• Exercise brief:
Give back exactly the lines from the beginning of the listing below to the line holding "R = math.radians; PI = math.pi", both ends included; the pictures stay out.

--- Start of Data ---

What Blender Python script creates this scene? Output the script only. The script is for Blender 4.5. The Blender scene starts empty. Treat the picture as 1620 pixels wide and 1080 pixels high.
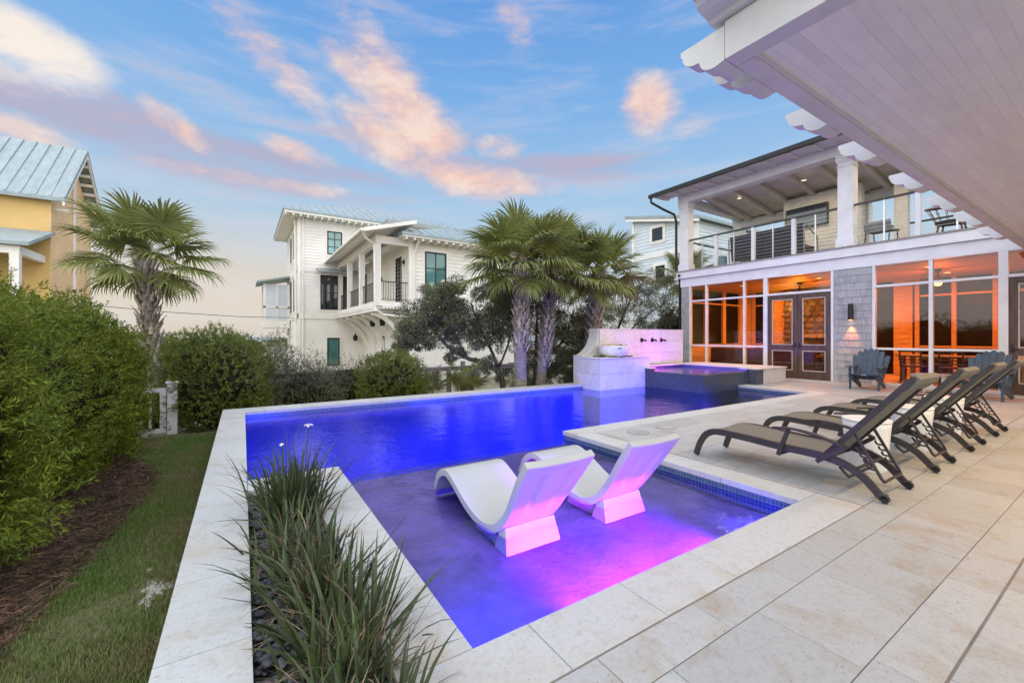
import bpy, bmesh, math, random
import numpy as np
from mathutils import Vector, Matrix
random.seed(7); RNG = np.random.default_rng(7)
SC = bpy.context.scene; COL = SC.collection
R = math.radians; PI = math.pi

# ------------------------------------------------------------------ camera
cam = bpy.data.cameras.new('camera'); CAM = bpy.data.objects.new('camera', cam); COL.objects.link(CAM)
CAM.location = (0, 0, 1.25); CAM.rotation_euler = (R(90), 0, R(-32.76))
cam.sensor_width = 36; cam.lens = 662/1620*36; cam.shift_y = -7/1620; cam.clip_start = .05; cam.clip_end = 6000
SC.camera = CAM
# ------------------------------------------------------------------ exposure and renderer
SC.view_settings.view_transform = 'Standard'; SC.view_settings.look = 'None'
SC.view_settings.exposure = 0.45; SC.view_settings.gamma = 1; SC.view_settings.use_curve_mapping = False
SC.render.engine = 'CYCLES'
cy = SC.cycles; cy.use_denoising = True; cy.max_bounces = 8; cy.diffuse_bounces = 4; cy.glossy_bounces = 4
cy.transparent_max_bounces = 24; cy.caustics_reflective = False; cy.caustics_refractive = False; cy.sample_clamp_indirect = 6
# ------------------------------------------------------------------ world: dusk sky with clouds
SUN_AZ, SUN_EL = R(-62), R(30)          # azimuth clockwise from +Y
world = bpy.data.worlds.new('World'); SC.world = world; world.use_nodes = True
nt = world.node_tree; nt.nodes.clear(); N = nt.nodes.new; LK = nt.links.new
def setin(sock, v):
    if isinstance(v, bpy.types.NodeSocket): LK(v, sock)
    else: sock.default_value = v
def M(op, a, b=None, c=None, clamp=False):
    n = N('ShaderNodeMath'); n.operation = op; n.use_clamp = clamp
    setin(n.inputs[0], a)
    if b is not None: setin(n.inputs[1], b)
    if c is not None: setin(n.inputs[2], c)
    return n.outputs[0]
def SS(v, lo, hi, a=0., b=1.):
    n = N('ShaderNodeMapRange'); n.interpolation_type = 'SMOOTHSTEP'
    setin(n.inputs[0], v); n.inputs[1].default_value = lo; n.inputs[2].default_value = hi; n.inputs[3].default_value = a; n.inputs[4].default_value = b
    return n.outputs[0]
def MIX(f, a, b, mode='MIX'):
    n = N('ShaderNodeMix'); n.data_type = 'RGBA'; n.blend_type = mode
    setin(n.inputs[0], f)
    for s, v in ((n.inputs[6], a), (n.inputs[7], b)):
        setin(s, v if isinstance(v, bpy.types.NodeSocket) else (*v, 1))
    return n.outputs[2]
def RAMP(f, stops):
    n = N('ShaderNodeValToRGB'); e = n.color_ramp.elements
    while len(e) < len(stops): e.new(.5)
    for el, (p, c) in zip(e, stops): el.position = p; el.color = (*c, 1)
    setin(n.inputs[0], f); return n.outputs[0]
tc = N('ShaderNodeTexCoord'); sx = N('ShaderNodeSeparateXYZ'); LK(tc.outputs['Generated'], sx.inputs[0])
az = M('ARCTAN2', sx.outputs[0], sx.outputs[1]); el = M('ARCSINE', sx.outputs[2])
def px2dir(x, y):
    a = math.atan((x-810)/662); return a + R(32.76), math.atan((533-y)/662*math.cos(a))
elc = M('MULTIPLY', M('MAXIMUM', el, 0.), 2/PI)
sky = RAMP(elc, [(0, (.58, .59, .59)), (.055, (.53, .60, .64)), (.12, (.46, .61, .73)), (.20, (.36, .56, .78)), (.33, (.19, .42, .78)), (.45, (.12, .32, .74)), (1, (.08, .23, .58))])
# warm afterglow low over the sea, to the north-west
wa = M('ADD', az, -R(-6)); wd = M('ADD', M('POWER', M('DIVIDE', wa, .75), 2.), M('POWER', M('DIVIDE', M('ADD', el, -R(5)), .12), 2.))
sky = MIX(M('MULTIPLY', M('POWER', 2.718, M('MULTIPLY', wd, -1.)), .8), sky, (.78, .64, .49))
cmb = N('ShaderNodeCombineXYZ'); LK(az, cmb.inputs[0]); LK(M('MULTIPLY', el, 1.5), cmb.inputs[1])
def NOISE(scale, det=6, rough=.55, off=(0, 0, 0), sc=(1, 1, 1), rot=0, dist=0):
    mp = N('ShaderNodeMapping'); LK(cmb.outputs[0], mp.inputs[0]); mp.inputs[1].default_value = off; mp.inputs[3].default_value = sc; mp.inputs[2].default_value = (0, 0, rot)
    n = N('ShaderNodeTexNoise'); LK(mp.outputs[0], n.inputs[0]); n.inputs['Scale'].default_value = scale; n.inputs['Detail'].default_value = det; n.inputs['Roughness'].default_value = rough; n.inputs['Distortion'].default_value = dist
    return n.outputs[0]
n1 = NOISE(4.2, 8, .58, (1, 2, 0), (1, 1.7, 1), R(-18), .35)
n2 = NOISE(9.5, 8, .62, (4, 1, 3), (1, 1.25, 1), R(-30), .5)
n3 = NOISE(24, 6, .65, (2, 6, 1), (1, 1.4, 1), R(-35), .6)
nb = M('ADD', M('ADD', M('MULTIPLY', n1, .40), M('MULTIPLY', n2, .40)), M('MULTIPLY', n3, .20))
streak = NOISE(3.2, 7, .6, (7, 3, 1), (1, 4.5, 1), R(-9), .25)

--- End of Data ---

• Task result:
What Blender Python script creates this scene? Output the script only. The script is for Blender 4.5. The Blender scene starts empty. Treat the picture as 1620 pixels wide and 1080 pixels high.
import bpy, bmesh, math, random
import numpy as np
from mathutils import Vector, Matrix
random.seed(7); RNG = np.random.default_rng(7)
SC = bpy.context.scene; COL = SC.collection
R = math.radians; PI = math.pi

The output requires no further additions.